Monday, January 9, 2012

Taoism vs. the Western Way

[This post is a modified version of a letter to a friend.]

There was once a girl I liked who gave me a book, The Tao of Pooh, I don't know if you've read it: Taoism explained in terms of Winnie the Pooh. Pooh is the most Taoist of all characters. He doesn't try to impose his will on the world; he just lets the world flow through him.

I loved the book! I wished I could write a nice simple book like that. But at the same time I recognized the flaws of Taoism, how it is really a corrupt philosophy if taken by itself.

Taoism taught me to take advantage of the winds as they are, not expecting them to blow where they're not. But if you take this philosophy to the extreme, you're just casting yourself adrift, subject to the storms and winds of the sea, and you'll get nowhere.

Taoism is poisonous when it encourages people not to take an active position in their own lives, which I think was the aim of the girl who gave me the book. The dark side of Taoism is passivity and fatalism. Taoism may account for the fact that the Chinese had gunpowder but never thought of guns, had sailing ships but never bothered to explore. Taoism = no initiative but to wake up in the morning and accept the world as it is.

In real life, people like Pooh get abused and eaten alive. Life doesn't give you a pleasant, protected Hundred-Acre Woods to live in. In real life, you have to take initiative just to protect yourself. If you just let life pass through you, you're going to be victimized. You're also going to be a mindless, boring twit with no curiosity or initiative.

The Western materialistic way is to impose your will on everything, which is equally corrupt. You barge ahead regardless of the winds. You cut all fish into uniform square bricks and sell them as Filet o' Fish sandwiches. The Western way is to try to force the world into a system that you design, which has all sorts of collateral damage. If you cut all your fish into square bricks, wiping out their individual quirks, you'll be wasting a lot of fish as well as depleting the local fisheries and exploiting the people involved in production. The Western way denies nature and wastes a lot of resources, but it had taken over the world because it is reproducible on a massive scale.

A middle ground is life aboard a sailing ship. In the age of sail, you had to listen to the winds and move with them. At the same time, people had places to go. They had goals to achieve, which Taoism really can't account for. Non-Taoist sailors actually went out and explored the world, whereas the Taoist would never leave port. Often the goals of the explorers were deluded -- searching for Eldorado -- but at least they were motivated by SOMETHING.

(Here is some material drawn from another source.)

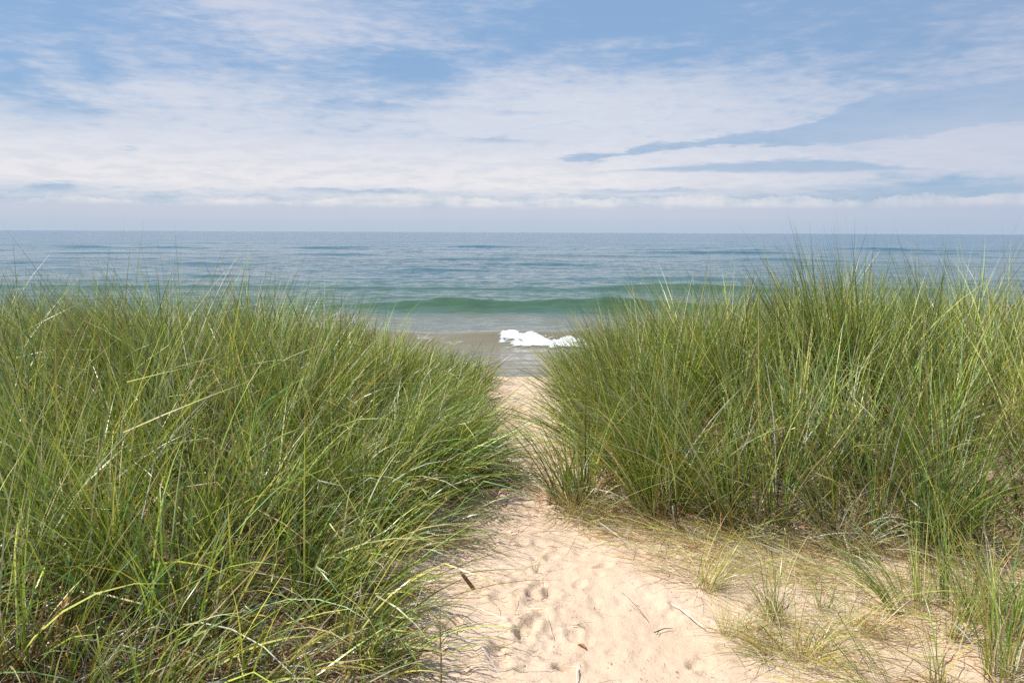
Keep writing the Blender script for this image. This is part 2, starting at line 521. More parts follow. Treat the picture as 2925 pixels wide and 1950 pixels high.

My own modified Western-Taoist position is that I'll listen to the winds, but I'm also driven to get someplace. I don't have specific goals, like Eldorado, I have "meta goals" -- certain creative directions I want to go in when given the opportunity. It is the difference between drifting aimlessly in the Caribbean and choosing to at least go East or West.

Taoism is popular these days because it helps justify people's passivity -- not taking action in one's own life. Passivity is often a result of being overprogrammed and deluged with stimuli, so you just don't have time for thoughtful decision making. The average TV viewer is very passive and Taoist. He just lets the TV schedule flow through him and is never motivated to leave his couch.

The Taoist is poor at thinking ahead. He isn't trying proactively to head of crises before they happen. Because he is living in the "now", he is not a very good chess player, where you have to think many moves ahead. Because of this, the Taoist is often abused and exploited, like Pooh would be in the real world or how millions of Chinese now are in the slave labor camps of the Walmart corporation.

I've never been a passive type, but the crises of my adulthood really turned me into the master of my own ship. I'm not going to deny the winds, but I sure as hell am going to take the rudder! Even when I chose NOT do something, I don't do it passively. It means I have thought through the implications and have made a conscious decision that doing nothing is my best alternative in this instance.

Life is a series of forks in the road. At each of them you make a decision. You listen to what nature wants, but it is still your responsibility to actively decide your path, using all the resources at your disposal to try to foretell the future. Sometimes you choose wisely, and sometimes poorly, but you always learn something from it to apply to the next decision.

You can't just "go with the flow" as a Taoist would. You must actively decide what stream to follow then actively steer your ship upon it.